Молю вы, братье, кождо васъ: внидите в помыслы ваша, оузрите сердечныма очима дела наша, — възненавидете их и отверзете я, к покаянью притецете. Гневъ Божии престанеть и милость Господня излеется на ны, мы же в радости поживемь в земли нашей, по ошествии же света сего придем радующеся, акы чада къ отцю, къ Богу своему и наследим царство небесное, его же ради от Господа создани быхом. Великии бо ны Господь створи, мы же ослушаниемь малы створихомся. Не погубимъ, братье, величая нашего,

ибо «не слышавшие праведны пред Богом, но — исполнившие его». Да, никто не застрахован от ошибок и грехов, еще не раз, может быть, придется совратиться с пути праведного. Но Бог милостив, если мы подлинно любим его и покаемся в нашей неправоте и заблуждениях:

Аще ли чимь пополземься, пакы к покаянью npuтецемь, любовь къ Богу принесемь, прослезимся, милостыню к нищимъ по силе створим, беднымъ помощи могуще, от бедъ избавляйте. Аще не будем таци — гневъ Божий будетъ на нас; всегда в любви пребывающи, мирно поживемъ.
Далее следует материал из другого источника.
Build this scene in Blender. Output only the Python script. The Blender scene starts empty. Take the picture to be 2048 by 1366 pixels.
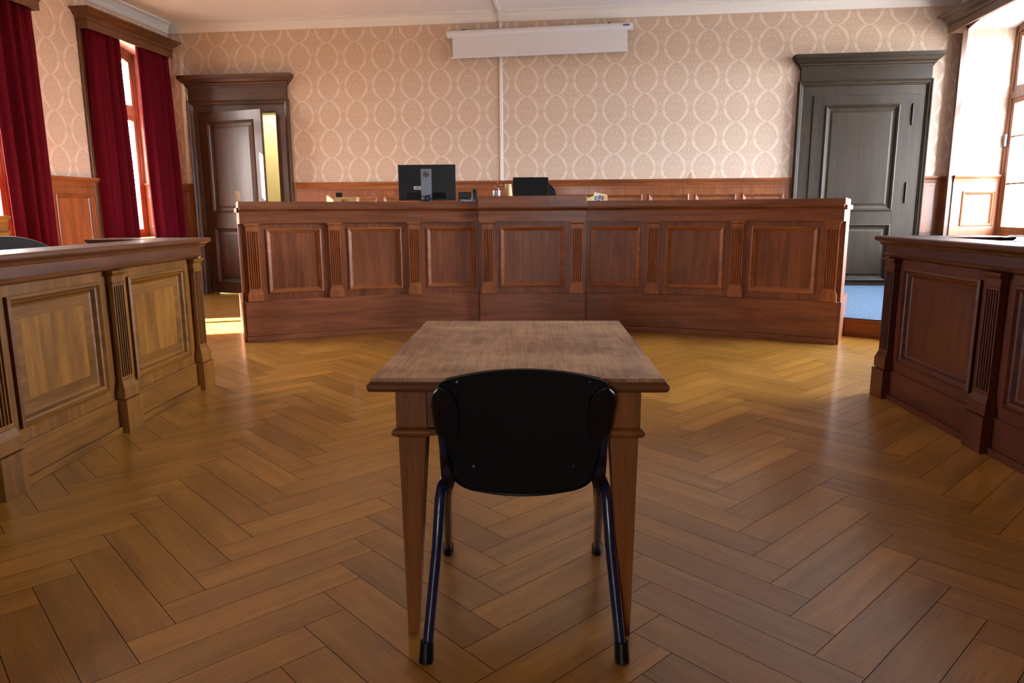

И что это не пустые обещания, не «мечтания», что всё еще возможно спасение, Серапион приводит пример благополучного исхода для других (не нас русских) грешников. Велика была обилием жителей Ниневия, но и полна беззакония. Пожелав истребить нечестивый град, как некогда Содом и Гоморру, Господь послал пророка Иону в Ниневию, чтобы он предрек жителям гибель града. Они же [в отличие от русских людей, пока этого не сделавших. — В. Т.], слышавше, не пождаша, но скоро пременишася от грехъ своихъ, и кождо от пути своего злаго, и потребиша безаконья своя покаянием, постом, молитвою и плачем, от старець и до унотъ, и до сущихъ младенець, и техъ бо млека отлучиша на 3 дни, но и до скота: и конемъ, и всей животине постъ створиша. И умолиша Господа, и томленье от него свободишася, ярость Божию премениша на милосердье и погибель избыша […] и градъ […] не погибе! Бог, увидев в сердцах людей истинное покаяние, увидев, что они обратишася кождо от своего зла деломъ и мыслью, — милость к нищимъ пусти.

И разве эта ниневийская история чудесного спасения вопреки первоначальному замышлению Господа не лучший пример и для русских людей в 70–х годах XIII века? Чего еще недоставало им, чтобы последовать примеру ниневитян? Мы же что о сихъ речемъ? — спрашивает Серапион у своей паствы. — Чего не видехомъ? Чего ли ся над нами не створи? Чим же ли не кажеть нас Господь Богъ нашь, хотя ны пременити от безаконии нашихъ?

И почти в отчаянии, по меньшей мере с глубокой угнетенностью, видя невосприимчивость к добрым примерам и, напротив, привязанность к греху, Серапион в последний раз описывает положение, и его голос, до сих пор мягкий и спокойный, обретает решительность, хотя и взволнованность не покидает его:

Ни единого лета или зимы прииде, коли быхомъ не казними от Бога — и никако лишимся злаго нашего обычая: но в нем же кто гресе вязить — в том пребываеть, на покаяние никто не подвигнеться, никто обещаеться къ Богу истиною зла не створити. Какыя казни не подыимемъ в сии векъ и в будущии огнь неугасимый? Отсель престаните Бога прогневающе, молю вы! Мнози бо межи вами Богу истиньно работають, но на сем свете равно со грешьникь от Бога казними суть, да светлейших от Господа венець сподобяться, грешником же болшее мучение, яко праведници казними быша за их безаконье.